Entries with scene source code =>
= = = = =
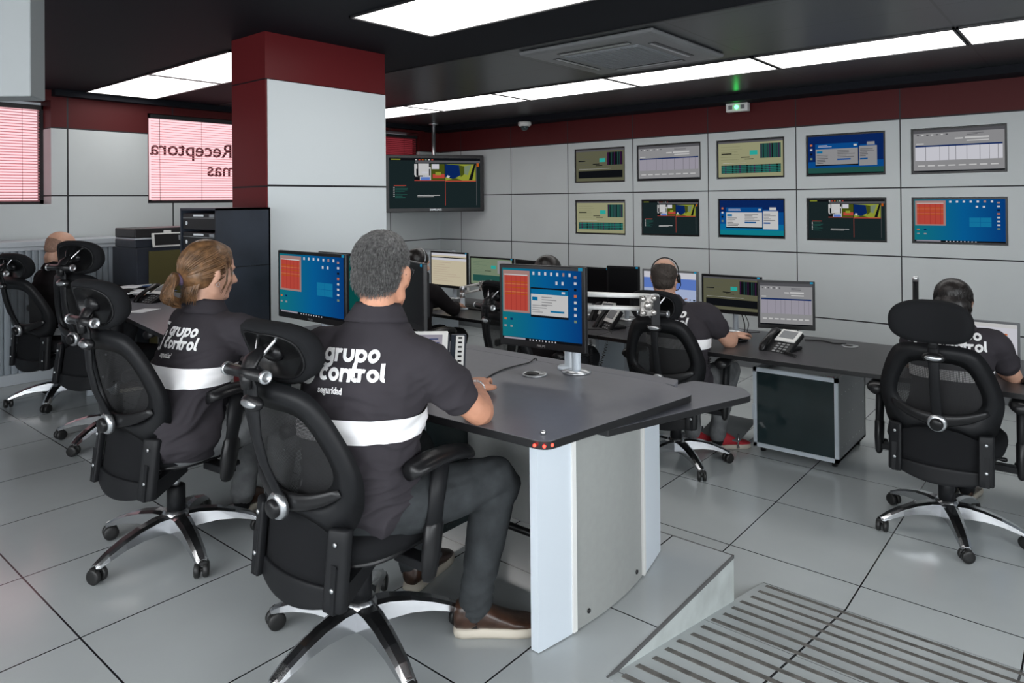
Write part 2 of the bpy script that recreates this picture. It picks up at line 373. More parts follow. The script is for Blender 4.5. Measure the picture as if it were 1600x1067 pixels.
# windows: bright backlit pane, thin metal frame, lettering on the glass, blind
M['pane'] = emis('daylight_on_film', (1, .60, .64), 1.25)
M['pane_dim'] = emis('shaded_daylight_film', (.42, .05, .07), .5)
def slatmat(name, c, tr):
    m = bpy.data.materials.new(name); m.use_nodes = True; nt = m.node_tree; b = nt.nodes['Principled BSDF']
    b.inputs['Base Color'].default_value = (*c, 1); b.inputs['Roughness'].default_value = .5
    t = node(nt, 'ShaderNodeBsdfTranslucent'); t.inputs[0].default_value = (*c, 1)
    x = node(nt, 'ShaderNodeMixShader'); x.inputs[0].default_value = tr
    nt.links.new(b.outputs[0], x.inputs[1]); nt.links.new(t.outputs[0], x.inputs[2]); nt.links.new(x.outputs[0], nt.nodes['Material Output'].inputs[0]); return m
M['slat'] = slatmat('pale_pink_slat', (.80, .45, .48), .55); M['slat_r'] = slatmat('red_slat', (.45, .07, .09), .3)
M['letters'] = mat('dark_red_lettering', (.10, .02, .03), .5)
def window(n, x0, x1, z0, z1, y, pane, slat, pitch, tilt, label, text=None, depth=.24):
    fr = MB()
    for b in ((x0, x1, z0, z0+.035), (x0, x1, z1-.035, z1), (x0, x0+.035, z0, z1), (x1-.035, x1, z0, z1)): fr.box(b[0], b[1], y+.01, y+.05, b[2], b[3])
    f = struct(fr.build('window_%d' % n, M['frame_dk'])); f['label'] = label
    g = MB().box(x0+.01, x1-.01, y+.052, y+.06, z0+.01, z1-.01).build('window_pane', pane, f)
    bl = MB(); z = z0+.03
    while z < z1-.05:
        c, s_ = cos(tilt)*.0115, sin(tilt)*.0115
        a = [(x0+.04, y-.025-c, z-s_), (x1-.04, y-.025-c, z-s_), (x1-.04, y-.025, z+.0015), (x0+.04, y-.025, z+.0015), (x1-.04, y-.025+c, z+s_), (x0+.04, y-.025+c, z+s_)]
        bl.add(a, [(0, 1, 2, 3), (3, 2, 4, 5)]); z += pitch
    bl.cur = 1
    bl.box(x0+.03, x1-.03, y-.045, y-.005, z1-.045, z1-.005); bl.box(x0+.04, x1-.04, y-.037, y-.013, z0+.008, z0+.02)
    x = x0+.12
    while x < x1: bl.box(x-.0015, x+.0015, y-.039, y-.037, z0+.02, z1-.04); x += .42
    bl.build('blind', [slat, M['frame_dk']], f)
    if text:
        t = MB()
        for s_, xr, zb, sz in text: text_into(t, s_, sz, (xr, y+.045, zb), (1, 0, 0), (0, 0, 1), .004)
        t.build('window_lettering', M['letters'], f)
    return f
def mirrored(s_, x0, zb, sz):   # lettering meant to be read from outside: it runs right to left in here
    return s_, x0, zb, sz
def window_text(f, y, rows):
    t = MB()
    for s_, xl, zb, sz in rows:
        me = text_mesh(s_, sz, .003); wd = max(v.co.x for v in me.vertices)
        t.add([V((xl+wd-v.co.x, y, zb+v.co.y)) for v in me.vertices], [tuple(p.vertices) for p in me.polygons])
    return t.build('window_lettering', M['letters'], f)
window(1, .6, 2.155, 1.685, 2.57, YL+.19, M['pane'], M['slat'], .025, .45, 'leftmost window, its pink backlit blind set back in a deep reveal')
f = window(2, 2.975, 4.7, 1.685, 2.56, YL+.05, M['pane'], M['slat'], .025, .30, 'window beside the pillar with mirrored lettering behind its pink blind')
window_text(f, YL+.096, [('Receptora', 3.035, 2.165, .205), ('de Alarmas', 3.615, 1.965, .205)])
window(3, 5.3, 6.52, 1.685, 2.57, YL+.05, M['pane_dim'], M['slat_r'], .025, .8, 'window behind the hanging television with a closed red blind')
# pillar (red side, white front with red head)
px0, px1, py0, py1 = 2.253, 3.157, 3.78, 4.165
slab('wall_pillar', (px0, px1, py0, py1, PZ, ZC), M['col_red'])
mb = MB(); mb.box(px0+.012, px1-.002, py0-.006, py0, PZ, 2.408); struct(mb.build('trim_7', M['col_white']))
# pale bulkhead hanging close to the camera on the left
bp = MB().prism([(.657, 2.327), (.40, 2.633), (.475, 2.70), (.718, 2.41)], 1.985, 2.689).build('trim_8', M['pier'], bev=.004); struct(bp)
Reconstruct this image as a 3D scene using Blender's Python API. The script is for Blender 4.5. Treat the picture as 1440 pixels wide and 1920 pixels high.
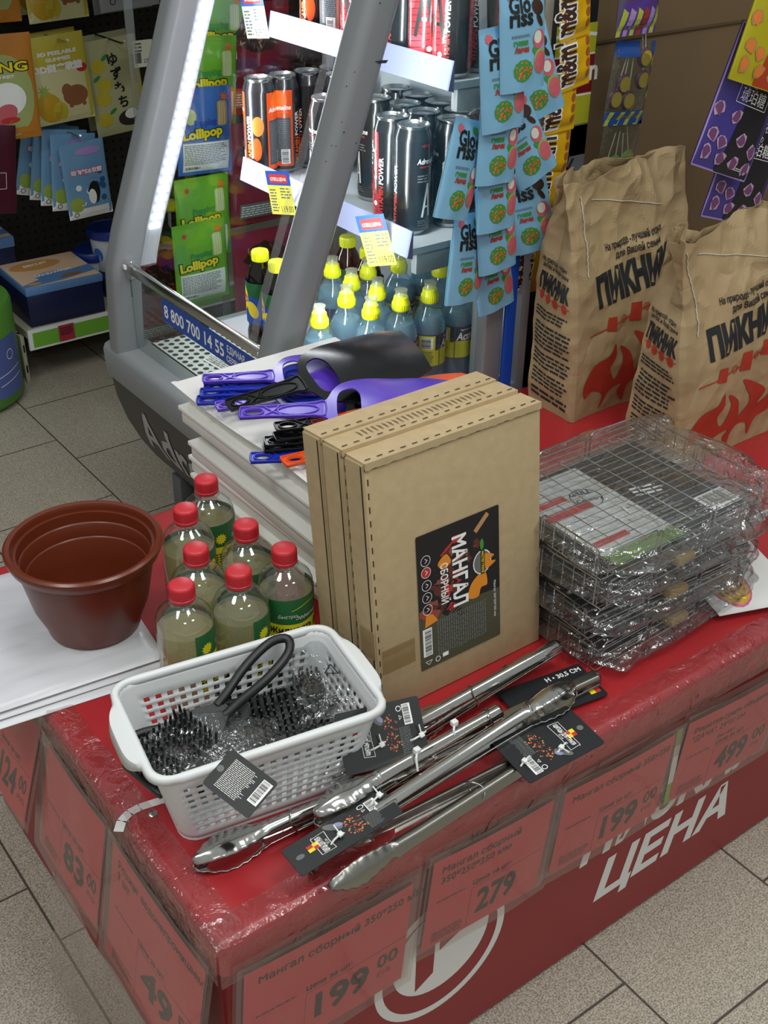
import bpy, bmesh, math, random
from mathutils import Vector, Matrix, Euler, noise
from mathutils.geometry import tessellate_polygon
C = bpy.context.scene.collection
for o in list(bpy.data.objects): bpy.data.objects.remove(o)
PI = math.pi
rnd = random.Random(7)

# ------------------------------------------------------------------ camera
# world frame: x along the front of the red table, y away from us, z up, table top at z = 0, floor at z = -0.44
AX = Vector((-1237 - 720, 960 + 460, 0)); BX = Vector((4194 - 720, 960 + 375, 0))
FPX = math.sqrt(-(AX.x * BX.x + AX.y * BX.y))
ex = Vector((BX.x, BX.y, -FPX)).normalized()
ey = Vector((AX.x, AX.y, -FPX)).normalized(); ey = (ey - ex * ex.dot(ey)).normalized()
ez = ex.cross(ey)
ROT = Matrix((ex, ey, ez))
def ray(px, py):
    return (ROT @ Vector((px - 720, 960 - py, -FPX))).normalized()
_r = ray(400, 1765)
CAM = -_r * (1.0 / -_r.z)
cd = bpy.data.cameras.new('camera'); cam = bpy.data.objects.new('camera', cd); C.objects.link(cam)
cd.sensor_fit = 'HORIZONTAL'; cd.sensor_width = 36; cd.lens = FPX / 1440 * 36; cd.clip_start = 0.01; cd.clip_end = 60
cam.matrix_world = Matrix.Translation(CAM) @ ROT.to_4x4()
bpy.context.scene.camera = cam
def at(px, py, z=0.0):                    # the point of the level plane z that the photo shows at (px, py)
    r = ray(px, py); return CAM + r * ((z - CAM.z) / r.z)
def atx(px, py, x):
    r = ray(px, py); return CAM + r * ((x - CAM.x) / r.x)
def aty(px, py, y):
    r = ray(px, py); return CAM + r * ((y - CAM.y) / r.y)

# ------------------------------------------------------------------ light, world, exposure
sc = bpy.context.scene
w = bpy.data.worlds.new('world'); sc.world = w; w.use_nodes = True
bg = w.node_tree.nodes['Background']; bg.inputs[0].default_value = (0.86, 0.89, 0.88, 1); bg.inputs[1].default_value = 0.30
LAMPS = [(-1.0, 0.1, 13), (0.55, -0.6, 11), (0.35, 0.7, 5), (2.0, -0.4, 6), (-1.1, 1.3, 4), (0.9, -2.0, 10), (-0.9, -2.0, 8)]
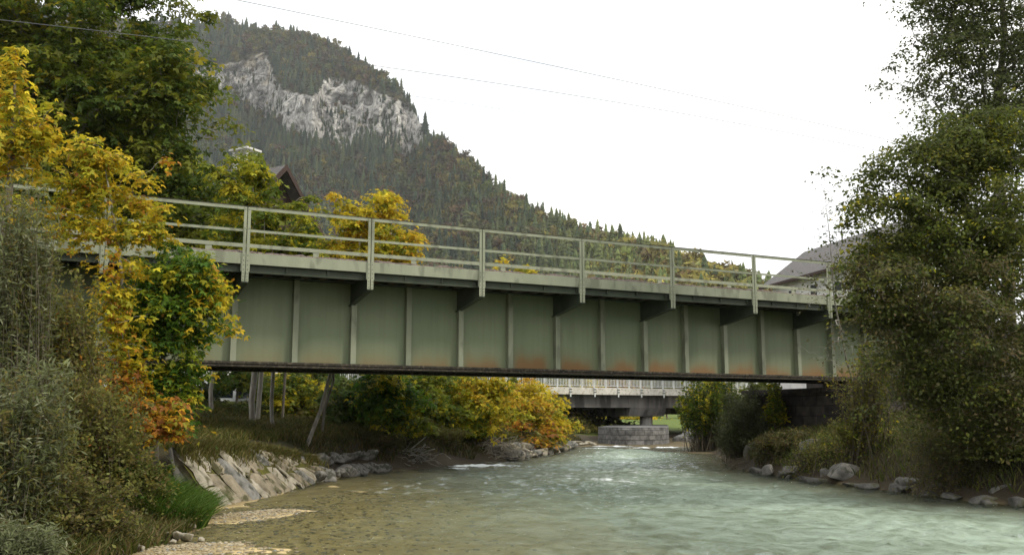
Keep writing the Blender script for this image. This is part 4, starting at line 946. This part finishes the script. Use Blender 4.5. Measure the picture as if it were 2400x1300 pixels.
= = = = =
Problem to solve => In the listing above, find the line containing "Reconstruct this image" and the line containing "rnd = random.Random(7)", then write out both of them and every line between, exactly, with no pictures.

In response =>
Reconstruct this image as a 3D scene using Blender's Python API. The script is for Blender 4.5. Treat the picture as 1440 pixels wide and 1920 pixels high.
import bpy, bmesh, math, random
from mathutils import Vector, Matrix, Euler, noise
from mathutils.geometry import tessellate_polygon
C = bpy.context.scene.collection
for o in list(bpy.data.objects): bpy.data.objects.remove(o)
PI = math.pi
rnd = random.Random(7)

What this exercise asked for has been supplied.